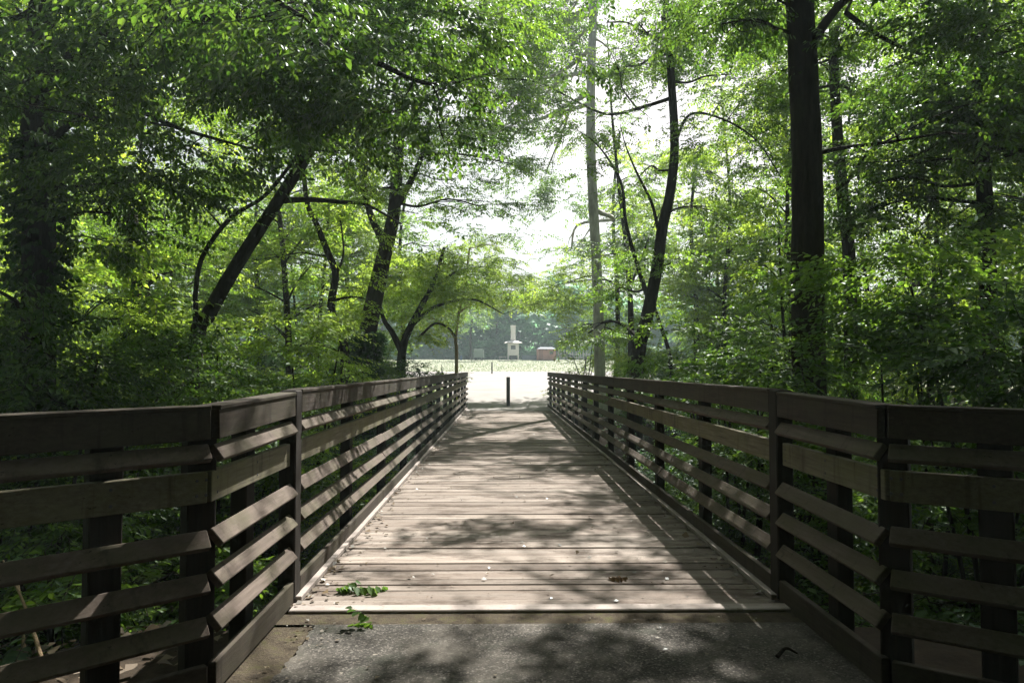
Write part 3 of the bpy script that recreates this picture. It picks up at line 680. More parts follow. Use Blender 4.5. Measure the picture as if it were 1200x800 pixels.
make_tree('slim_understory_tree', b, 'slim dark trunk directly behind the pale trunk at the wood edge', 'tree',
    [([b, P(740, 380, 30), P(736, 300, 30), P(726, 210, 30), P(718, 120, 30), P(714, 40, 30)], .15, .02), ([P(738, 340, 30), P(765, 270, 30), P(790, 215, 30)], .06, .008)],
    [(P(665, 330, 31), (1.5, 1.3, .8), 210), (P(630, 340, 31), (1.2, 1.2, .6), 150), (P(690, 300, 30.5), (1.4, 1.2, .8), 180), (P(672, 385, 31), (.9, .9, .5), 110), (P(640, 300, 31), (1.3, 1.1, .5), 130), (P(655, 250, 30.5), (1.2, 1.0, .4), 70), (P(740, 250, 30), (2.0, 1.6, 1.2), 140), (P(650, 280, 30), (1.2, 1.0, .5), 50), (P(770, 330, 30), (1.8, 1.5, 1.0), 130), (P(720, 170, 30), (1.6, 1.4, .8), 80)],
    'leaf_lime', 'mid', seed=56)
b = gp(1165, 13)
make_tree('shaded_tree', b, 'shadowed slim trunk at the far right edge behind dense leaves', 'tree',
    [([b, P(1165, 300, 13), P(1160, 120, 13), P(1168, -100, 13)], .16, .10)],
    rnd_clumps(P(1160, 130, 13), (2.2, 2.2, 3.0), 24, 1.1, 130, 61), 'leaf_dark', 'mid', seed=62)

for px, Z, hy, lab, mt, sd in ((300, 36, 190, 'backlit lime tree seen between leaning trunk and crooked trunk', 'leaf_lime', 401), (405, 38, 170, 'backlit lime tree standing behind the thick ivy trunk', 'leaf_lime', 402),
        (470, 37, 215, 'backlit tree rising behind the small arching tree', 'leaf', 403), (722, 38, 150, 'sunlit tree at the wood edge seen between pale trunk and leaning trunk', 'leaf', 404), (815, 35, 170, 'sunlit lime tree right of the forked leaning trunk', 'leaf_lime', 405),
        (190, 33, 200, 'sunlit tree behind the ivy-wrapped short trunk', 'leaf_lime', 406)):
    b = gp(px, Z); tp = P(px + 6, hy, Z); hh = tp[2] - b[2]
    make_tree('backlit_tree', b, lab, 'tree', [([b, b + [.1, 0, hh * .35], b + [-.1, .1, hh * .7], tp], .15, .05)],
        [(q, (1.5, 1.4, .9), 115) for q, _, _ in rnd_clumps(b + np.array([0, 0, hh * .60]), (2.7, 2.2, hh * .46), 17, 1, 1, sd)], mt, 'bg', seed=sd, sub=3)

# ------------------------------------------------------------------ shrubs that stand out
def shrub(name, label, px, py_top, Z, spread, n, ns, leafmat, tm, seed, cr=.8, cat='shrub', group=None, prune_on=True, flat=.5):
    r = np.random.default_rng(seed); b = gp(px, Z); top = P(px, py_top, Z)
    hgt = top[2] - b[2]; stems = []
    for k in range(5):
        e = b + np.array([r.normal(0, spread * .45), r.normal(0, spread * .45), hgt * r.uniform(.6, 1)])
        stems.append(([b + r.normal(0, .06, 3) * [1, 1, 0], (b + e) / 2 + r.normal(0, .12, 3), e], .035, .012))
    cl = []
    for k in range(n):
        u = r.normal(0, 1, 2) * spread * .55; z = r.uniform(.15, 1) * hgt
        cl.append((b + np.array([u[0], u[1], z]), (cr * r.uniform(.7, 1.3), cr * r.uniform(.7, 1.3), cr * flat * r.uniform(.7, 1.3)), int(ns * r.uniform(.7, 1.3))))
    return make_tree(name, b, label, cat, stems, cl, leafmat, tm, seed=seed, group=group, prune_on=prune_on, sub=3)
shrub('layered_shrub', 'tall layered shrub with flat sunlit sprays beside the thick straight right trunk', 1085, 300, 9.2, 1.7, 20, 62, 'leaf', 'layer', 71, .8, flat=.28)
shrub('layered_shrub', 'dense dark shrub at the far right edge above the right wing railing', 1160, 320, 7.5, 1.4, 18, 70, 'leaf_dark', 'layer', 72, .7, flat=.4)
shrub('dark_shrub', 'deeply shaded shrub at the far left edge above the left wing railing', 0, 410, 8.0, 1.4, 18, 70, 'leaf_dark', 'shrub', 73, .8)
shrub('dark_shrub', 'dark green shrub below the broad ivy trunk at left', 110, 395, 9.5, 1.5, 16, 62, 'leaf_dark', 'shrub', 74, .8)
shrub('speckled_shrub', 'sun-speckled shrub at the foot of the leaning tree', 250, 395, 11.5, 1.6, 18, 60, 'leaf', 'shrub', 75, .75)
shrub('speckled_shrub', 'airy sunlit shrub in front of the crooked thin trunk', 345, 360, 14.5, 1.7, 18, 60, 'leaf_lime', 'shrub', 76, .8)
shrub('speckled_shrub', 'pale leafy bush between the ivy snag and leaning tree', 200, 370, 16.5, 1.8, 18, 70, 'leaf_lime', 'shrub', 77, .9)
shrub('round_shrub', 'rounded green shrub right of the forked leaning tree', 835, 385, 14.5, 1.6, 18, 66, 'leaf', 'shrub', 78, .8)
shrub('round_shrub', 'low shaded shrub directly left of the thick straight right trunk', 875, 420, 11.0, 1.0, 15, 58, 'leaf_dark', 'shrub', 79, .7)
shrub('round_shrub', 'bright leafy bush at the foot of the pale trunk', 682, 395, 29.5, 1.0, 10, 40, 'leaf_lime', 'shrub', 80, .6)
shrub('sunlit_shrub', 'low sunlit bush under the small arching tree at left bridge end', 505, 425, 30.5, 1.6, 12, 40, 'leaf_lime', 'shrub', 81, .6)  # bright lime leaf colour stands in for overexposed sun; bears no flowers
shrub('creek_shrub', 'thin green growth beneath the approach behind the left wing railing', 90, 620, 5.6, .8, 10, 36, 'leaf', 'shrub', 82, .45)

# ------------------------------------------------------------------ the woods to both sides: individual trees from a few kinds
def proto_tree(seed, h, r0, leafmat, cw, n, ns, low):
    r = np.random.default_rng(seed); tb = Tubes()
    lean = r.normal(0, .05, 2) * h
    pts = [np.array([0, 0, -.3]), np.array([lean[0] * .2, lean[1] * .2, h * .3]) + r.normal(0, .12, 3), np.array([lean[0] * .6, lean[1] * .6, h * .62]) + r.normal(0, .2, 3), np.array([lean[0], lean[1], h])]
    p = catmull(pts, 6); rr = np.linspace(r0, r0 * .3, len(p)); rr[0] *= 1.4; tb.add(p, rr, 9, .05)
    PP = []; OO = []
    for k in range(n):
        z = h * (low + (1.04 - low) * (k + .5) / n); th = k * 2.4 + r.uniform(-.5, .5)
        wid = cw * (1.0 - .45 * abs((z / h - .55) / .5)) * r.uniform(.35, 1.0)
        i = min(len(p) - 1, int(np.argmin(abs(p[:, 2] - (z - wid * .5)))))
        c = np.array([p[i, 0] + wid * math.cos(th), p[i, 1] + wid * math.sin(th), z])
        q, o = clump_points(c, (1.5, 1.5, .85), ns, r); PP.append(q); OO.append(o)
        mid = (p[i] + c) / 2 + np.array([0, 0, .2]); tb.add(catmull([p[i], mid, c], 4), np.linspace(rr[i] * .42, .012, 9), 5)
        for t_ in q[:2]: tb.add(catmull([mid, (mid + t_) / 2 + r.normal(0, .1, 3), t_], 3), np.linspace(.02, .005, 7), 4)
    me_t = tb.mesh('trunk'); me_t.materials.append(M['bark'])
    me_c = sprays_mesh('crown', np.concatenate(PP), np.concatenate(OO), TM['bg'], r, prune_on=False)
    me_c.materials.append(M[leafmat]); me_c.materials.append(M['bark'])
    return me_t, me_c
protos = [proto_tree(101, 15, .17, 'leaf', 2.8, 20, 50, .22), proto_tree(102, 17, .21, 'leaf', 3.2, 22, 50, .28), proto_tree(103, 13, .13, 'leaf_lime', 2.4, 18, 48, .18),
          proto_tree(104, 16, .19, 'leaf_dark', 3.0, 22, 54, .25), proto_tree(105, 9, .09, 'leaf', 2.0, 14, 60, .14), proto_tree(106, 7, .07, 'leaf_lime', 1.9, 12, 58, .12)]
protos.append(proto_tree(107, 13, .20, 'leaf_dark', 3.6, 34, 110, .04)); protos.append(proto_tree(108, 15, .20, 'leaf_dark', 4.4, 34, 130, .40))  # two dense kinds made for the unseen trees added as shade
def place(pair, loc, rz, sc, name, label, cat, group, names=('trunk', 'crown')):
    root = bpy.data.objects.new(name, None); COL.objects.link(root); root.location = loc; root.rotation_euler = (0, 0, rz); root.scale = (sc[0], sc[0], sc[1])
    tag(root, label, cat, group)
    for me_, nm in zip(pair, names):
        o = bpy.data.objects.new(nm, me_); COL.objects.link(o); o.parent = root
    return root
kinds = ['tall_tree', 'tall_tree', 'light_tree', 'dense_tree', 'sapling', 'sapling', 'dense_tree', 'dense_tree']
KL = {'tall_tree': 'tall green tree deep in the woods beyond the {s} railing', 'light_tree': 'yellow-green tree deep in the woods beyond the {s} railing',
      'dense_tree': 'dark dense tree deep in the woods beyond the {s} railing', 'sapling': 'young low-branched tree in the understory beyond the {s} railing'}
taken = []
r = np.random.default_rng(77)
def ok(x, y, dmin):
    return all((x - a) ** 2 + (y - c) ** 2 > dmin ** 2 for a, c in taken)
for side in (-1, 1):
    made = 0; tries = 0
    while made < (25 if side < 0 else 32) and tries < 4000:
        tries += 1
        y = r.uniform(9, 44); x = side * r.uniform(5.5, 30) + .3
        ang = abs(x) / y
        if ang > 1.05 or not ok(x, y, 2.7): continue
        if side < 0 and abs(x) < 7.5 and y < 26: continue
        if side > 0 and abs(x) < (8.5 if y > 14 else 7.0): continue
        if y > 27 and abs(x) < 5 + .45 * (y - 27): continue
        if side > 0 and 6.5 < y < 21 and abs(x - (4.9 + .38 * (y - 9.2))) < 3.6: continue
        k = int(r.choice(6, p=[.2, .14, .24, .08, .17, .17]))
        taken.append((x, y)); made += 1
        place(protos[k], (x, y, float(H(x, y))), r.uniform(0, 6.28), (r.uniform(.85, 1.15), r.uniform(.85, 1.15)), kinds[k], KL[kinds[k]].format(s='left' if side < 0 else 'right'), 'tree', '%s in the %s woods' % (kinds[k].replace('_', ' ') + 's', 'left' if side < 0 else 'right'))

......

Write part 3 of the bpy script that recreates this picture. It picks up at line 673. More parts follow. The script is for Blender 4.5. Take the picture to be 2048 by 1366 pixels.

......

> **Stated exercise**: Extract from the records above the lines from the one containing "shrub('layered_shrub', 'dense dark" to the one containing "shrub('dark_shrub', 'deeply shaded", both lines included, exactly as they appear and with nothing else.

> **The completed task**:
shrub('layered_shrub', 'dense dark shrub at the far right edge above the right wing railing', 1160, 320, 7.5, 1.4, 18, 70, 'leaf_dark', 'layer', 72, .7, flat=.4)
shrub('dark_shrub', 'deeply shaded shrub at the far left edge above the left wing railing', 0, 410, 8.0, 1.4, 18, 70, 'leaf_dark', 'shrub', 73, .8)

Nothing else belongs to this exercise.